**DATASET:**

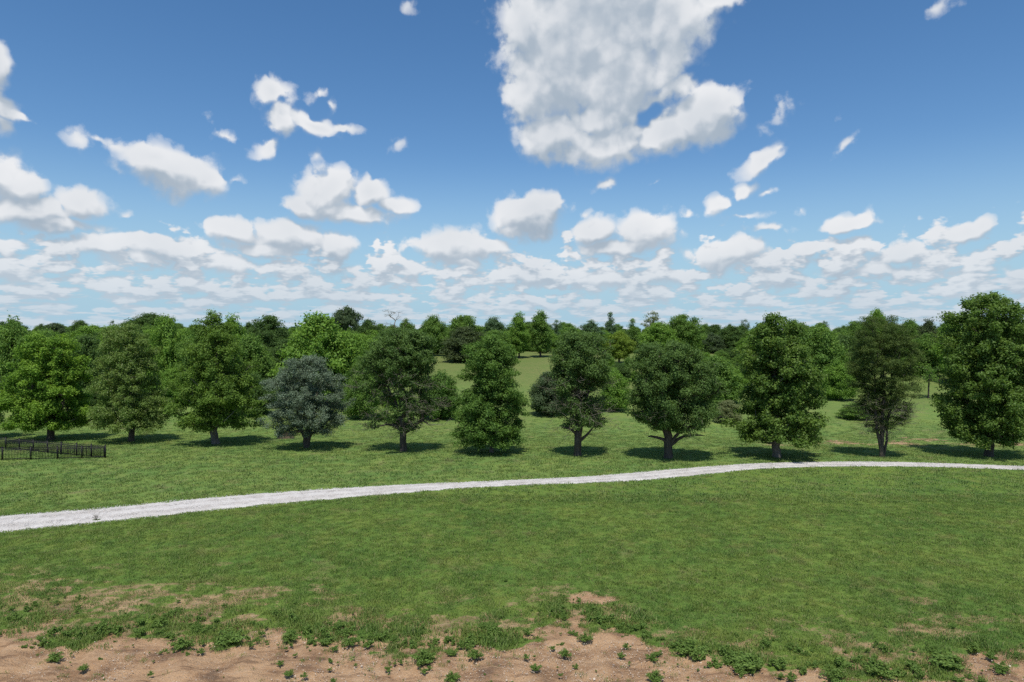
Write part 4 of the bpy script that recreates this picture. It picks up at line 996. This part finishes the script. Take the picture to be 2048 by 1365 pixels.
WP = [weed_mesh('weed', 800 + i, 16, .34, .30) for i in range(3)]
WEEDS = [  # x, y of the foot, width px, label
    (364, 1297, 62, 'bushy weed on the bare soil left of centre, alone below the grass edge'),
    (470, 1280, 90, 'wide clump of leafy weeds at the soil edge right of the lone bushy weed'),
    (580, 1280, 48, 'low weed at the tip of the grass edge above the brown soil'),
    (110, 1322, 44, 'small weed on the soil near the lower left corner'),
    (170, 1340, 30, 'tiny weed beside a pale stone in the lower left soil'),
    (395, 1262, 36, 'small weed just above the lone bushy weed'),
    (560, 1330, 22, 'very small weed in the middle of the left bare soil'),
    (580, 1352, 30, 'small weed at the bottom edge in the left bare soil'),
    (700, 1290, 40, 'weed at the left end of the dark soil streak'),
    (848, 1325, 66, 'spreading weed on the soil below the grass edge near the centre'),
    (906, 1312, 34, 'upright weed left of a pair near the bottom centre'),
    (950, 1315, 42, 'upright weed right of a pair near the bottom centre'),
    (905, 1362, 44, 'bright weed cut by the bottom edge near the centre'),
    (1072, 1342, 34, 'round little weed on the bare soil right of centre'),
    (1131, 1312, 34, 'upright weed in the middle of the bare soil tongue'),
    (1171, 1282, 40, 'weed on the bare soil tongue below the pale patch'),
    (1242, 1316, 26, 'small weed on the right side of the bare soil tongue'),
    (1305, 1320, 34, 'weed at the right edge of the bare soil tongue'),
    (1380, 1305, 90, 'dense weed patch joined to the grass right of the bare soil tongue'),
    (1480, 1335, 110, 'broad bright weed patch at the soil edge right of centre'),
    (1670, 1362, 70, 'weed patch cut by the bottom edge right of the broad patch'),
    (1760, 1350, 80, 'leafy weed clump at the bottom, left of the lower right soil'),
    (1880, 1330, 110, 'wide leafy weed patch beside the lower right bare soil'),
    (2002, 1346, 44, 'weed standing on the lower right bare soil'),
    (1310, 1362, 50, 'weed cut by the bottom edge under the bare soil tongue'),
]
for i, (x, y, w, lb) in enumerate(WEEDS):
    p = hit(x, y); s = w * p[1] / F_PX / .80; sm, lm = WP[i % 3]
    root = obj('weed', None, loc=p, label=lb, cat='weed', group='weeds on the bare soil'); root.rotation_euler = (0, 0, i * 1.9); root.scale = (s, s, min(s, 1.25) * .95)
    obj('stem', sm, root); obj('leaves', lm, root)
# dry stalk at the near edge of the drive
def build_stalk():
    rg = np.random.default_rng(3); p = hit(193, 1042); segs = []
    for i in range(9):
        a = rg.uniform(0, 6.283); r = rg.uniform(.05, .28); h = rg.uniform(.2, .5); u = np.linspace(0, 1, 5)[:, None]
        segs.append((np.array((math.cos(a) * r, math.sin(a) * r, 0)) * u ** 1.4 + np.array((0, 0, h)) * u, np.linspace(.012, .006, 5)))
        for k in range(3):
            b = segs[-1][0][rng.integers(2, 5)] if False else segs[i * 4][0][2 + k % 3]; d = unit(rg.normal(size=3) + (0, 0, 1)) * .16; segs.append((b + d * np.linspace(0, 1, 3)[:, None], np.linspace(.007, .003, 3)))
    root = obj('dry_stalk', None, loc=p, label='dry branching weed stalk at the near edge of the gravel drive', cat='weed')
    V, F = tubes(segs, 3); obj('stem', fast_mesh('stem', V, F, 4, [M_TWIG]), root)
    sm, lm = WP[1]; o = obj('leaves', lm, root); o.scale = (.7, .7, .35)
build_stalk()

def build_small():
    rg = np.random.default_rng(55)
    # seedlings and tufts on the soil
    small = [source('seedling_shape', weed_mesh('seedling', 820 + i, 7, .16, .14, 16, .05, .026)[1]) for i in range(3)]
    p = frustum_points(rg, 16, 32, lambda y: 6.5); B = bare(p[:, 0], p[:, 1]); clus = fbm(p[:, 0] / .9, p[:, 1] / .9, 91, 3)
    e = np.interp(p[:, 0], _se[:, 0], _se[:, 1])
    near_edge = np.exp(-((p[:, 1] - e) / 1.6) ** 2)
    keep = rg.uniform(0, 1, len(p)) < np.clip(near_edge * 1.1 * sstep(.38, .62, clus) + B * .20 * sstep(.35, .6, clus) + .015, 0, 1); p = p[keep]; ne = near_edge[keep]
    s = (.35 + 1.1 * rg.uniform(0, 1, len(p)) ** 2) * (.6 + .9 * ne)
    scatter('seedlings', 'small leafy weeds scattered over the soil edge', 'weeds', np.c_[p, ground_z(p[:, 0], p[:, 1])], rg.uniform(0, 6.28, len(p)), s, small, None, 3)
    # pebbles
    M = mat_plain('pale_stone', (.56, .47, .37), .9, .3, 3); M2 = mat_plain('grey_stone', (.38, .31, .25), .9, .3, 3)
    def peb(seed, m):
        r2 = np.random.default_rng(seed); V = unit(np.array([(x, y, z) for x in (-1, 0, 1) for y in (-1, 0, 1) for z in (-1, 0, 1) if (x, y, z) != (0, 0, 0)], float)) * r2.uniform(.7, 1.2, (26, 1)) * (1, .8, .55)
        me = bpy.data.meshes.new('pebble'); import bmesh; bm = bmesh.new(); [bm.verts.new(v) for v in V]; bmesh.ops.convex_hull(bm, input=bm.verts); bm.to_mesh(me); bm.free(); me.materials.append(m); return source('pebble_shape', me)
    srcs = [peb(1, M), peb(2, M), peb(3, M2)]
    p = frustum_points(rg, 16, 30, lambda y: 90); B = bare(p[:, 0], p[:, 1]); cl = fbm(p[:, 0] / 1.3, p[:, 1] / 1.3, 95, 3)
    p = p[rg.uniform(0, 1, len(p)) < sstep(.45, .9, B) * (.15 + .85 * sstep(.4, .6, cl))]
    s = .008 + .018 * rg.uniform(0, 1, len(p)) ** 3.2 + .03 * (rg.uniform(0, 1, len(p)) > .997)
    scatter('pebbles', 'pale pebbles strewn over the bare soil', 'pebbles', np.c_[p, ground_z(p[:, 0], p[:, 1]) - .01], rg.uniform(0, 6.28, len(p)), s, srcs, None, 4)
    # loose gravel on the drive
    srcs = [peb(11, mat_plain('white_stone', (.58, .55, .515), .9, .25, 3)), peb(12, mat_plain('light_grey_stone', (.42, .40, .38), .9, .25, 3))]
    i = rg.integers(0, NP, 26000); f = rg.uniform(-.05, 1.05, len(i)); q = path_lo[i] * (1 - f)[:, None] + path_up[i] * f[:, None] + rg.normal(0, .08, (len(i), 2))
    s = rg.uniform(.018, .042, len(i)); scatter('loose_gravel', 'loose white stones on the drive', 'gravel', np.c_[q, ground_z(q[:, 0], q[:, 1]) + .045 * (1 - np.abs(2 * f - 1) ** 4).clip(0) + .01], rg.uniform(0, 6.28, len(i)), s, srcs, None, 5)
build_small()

...

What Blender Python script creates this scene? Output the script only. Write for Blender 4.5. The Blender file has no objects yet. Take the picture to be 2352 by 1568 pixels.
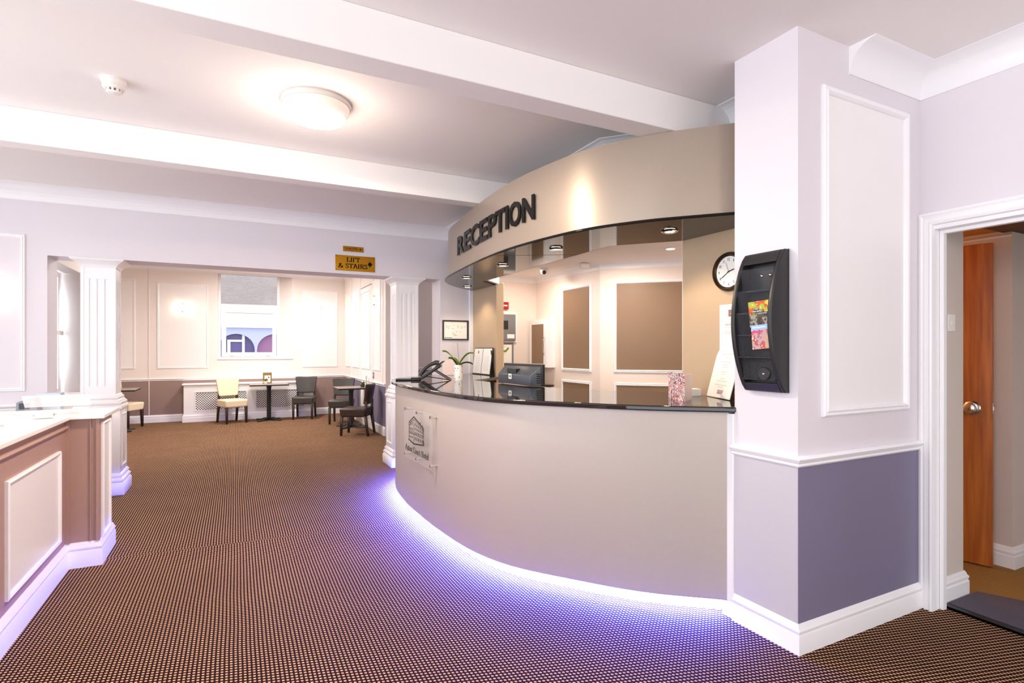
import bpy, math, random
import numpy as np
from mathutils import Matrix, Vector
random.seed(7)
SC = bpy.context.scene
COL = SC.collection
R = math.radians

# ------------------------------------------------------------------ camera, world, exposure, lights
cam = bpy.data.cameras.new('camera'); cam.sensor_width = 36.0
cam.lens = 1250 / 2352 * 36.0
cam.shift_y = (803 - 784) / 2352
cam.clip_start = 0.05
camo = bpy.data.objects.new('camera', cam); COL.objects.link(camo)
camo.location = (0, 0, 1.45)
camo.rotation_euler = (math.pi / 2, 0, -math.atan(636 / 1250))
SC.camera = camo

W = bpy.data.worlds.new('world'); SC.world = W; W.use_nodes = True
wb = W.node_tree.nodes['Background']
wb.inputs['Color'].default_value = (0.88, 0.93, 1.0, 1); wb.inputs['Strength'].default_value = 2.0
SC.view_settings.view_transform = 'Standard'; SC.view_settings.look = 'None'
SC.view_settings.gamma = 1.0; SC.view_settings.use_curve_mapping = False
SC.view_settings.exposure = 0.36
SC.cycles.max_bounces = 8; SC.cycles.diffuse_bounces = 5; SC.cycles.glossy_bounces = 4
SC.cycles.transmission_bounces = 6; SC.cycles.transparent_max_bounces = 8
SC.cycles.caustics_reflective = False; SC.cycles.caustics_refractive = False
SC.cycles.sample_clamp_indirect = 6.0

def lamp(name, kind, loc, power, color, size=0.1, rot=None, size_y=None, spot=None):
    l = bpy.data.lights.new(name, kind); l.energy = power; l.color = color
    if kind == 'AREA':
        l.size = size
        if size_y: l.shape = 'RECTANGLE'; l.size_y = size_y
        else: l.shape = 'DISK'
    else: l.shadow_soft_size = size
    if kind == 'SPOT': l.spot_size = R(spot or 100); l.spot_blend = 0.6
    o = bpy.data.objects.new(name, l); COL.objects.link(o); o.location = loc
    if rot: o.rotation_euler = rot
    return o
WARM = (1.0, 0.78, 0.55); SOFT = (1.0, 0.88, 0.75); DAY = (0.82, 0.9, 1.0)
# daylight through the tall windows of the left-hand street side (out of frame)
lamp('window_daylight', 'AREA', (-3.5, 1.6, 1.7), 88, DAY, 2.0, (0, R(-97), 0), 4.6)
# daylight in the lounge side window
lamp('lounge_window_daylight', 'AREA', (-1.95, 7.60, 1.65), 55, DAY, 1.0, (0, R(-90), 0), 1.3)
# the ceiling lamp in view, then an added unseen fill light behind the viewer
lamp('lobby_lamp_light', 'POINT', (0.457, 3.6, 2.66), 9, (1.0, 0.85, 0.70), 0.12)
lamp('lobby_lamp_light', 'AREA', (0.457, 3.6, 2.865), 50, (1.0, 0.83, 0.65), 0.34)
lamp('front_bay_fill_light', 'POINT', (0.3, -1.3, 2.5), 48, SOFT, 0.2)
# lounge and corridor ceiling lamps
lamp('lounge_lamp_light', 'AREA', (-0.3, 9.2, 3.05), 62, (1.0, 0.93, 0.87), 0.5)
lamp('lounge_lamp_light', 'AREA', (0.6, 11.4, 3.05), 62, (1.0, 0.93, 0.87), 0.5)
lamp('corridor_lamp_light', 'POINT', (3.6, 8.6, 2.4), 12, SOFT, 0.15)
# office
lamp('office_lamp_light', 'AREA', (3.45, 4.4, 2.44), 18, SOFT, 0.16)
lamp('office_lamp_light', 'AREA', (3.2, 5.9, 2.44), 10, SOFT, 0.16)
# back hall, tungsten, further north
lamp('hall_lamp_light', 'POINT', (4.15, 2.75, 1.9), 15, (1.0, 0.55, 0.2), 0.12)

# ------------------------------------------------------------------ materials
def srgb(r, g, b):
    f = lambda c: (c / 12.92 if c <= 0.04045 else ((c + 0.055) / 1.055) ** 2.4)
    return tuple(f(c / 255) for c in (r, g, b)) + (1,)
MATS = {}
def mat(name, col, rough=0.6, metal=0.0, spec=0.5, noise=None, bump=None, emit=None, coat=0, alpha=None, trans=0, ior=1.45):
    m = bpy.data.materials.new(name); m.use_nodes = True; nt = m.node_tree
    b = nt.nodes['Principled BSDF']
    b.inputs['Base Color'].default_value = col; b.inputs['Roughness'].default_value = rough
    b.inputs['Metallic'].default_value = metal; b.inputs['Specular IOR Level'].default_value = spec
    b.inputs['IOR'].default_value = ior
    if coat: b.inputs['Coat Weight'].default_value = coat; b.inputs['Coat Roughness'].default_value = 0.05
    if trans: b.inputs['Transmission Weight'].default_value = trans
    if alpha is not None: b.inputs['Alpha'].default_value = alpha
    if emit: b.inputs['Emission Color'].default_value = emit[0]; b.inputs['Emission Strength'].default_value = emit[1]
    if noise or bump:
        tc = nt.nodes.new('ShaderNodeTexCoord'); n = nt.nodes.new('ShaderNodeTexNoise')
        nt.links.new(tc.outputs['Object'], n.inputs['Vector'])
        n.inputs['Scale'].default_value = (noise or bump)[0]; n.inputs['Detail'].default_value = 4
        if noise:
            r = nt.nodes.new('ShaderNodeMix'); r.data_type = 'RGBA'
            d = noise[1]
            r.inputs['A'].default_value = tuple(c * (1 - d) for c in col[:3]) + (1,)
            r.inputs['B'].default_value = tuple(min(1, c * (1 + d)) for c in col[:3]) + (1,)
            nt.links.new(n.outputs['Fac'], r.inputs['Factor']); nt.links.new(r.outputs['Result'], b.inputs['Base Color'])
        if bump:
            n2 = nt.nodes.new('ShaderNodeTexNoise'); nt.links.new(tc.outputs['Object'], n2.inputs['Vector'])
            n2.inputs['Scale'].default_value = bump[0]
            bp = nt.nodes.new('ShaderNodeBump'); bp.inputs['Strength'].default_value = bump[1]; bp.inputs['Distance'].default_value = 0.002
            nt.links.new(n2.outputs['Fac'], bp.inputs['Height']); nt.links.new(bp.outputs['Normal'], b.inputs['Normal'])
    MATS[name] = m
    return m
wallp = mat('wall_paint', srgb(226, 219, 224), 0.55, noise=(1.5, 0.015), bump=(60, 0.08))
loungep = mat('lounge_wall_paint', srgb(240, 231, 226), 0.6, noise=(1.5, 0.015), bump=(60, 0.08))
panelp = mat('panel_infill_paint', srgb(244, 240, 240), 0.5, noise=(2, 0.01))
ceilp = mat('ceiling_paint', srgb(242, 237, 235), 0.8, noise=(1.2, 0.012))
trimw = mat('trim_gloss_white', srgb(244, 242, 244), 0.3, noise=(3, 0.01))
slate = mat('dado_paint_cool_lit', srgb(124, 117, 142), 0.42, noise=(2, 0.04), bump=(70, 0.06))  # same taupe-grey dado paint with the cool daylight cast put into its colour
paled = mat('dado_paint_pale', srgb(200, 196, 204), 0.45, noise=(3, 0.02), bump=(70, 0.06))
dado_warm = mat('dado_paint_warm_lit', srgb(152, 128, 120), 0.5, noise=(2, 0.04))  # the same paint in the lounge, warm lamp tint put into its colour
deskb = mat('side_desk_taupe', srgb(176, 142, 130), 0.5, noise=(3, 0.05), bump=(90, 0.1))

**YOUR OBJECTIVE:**
Check each line of the records above for the string "script", and report every line that has it.

**TASK RESPONSE:**
Write part 4 of the bpy script that recreates this picture. It picks up at line 996. This part finishes the script. Take the picture to be 2048 by 1365 pixels.
What Blender Python script creates this scene? Output the script only. Write for Blender 4.5. The Blender file has no objects yet. Take the picture to be 2352 by 1568 pixels.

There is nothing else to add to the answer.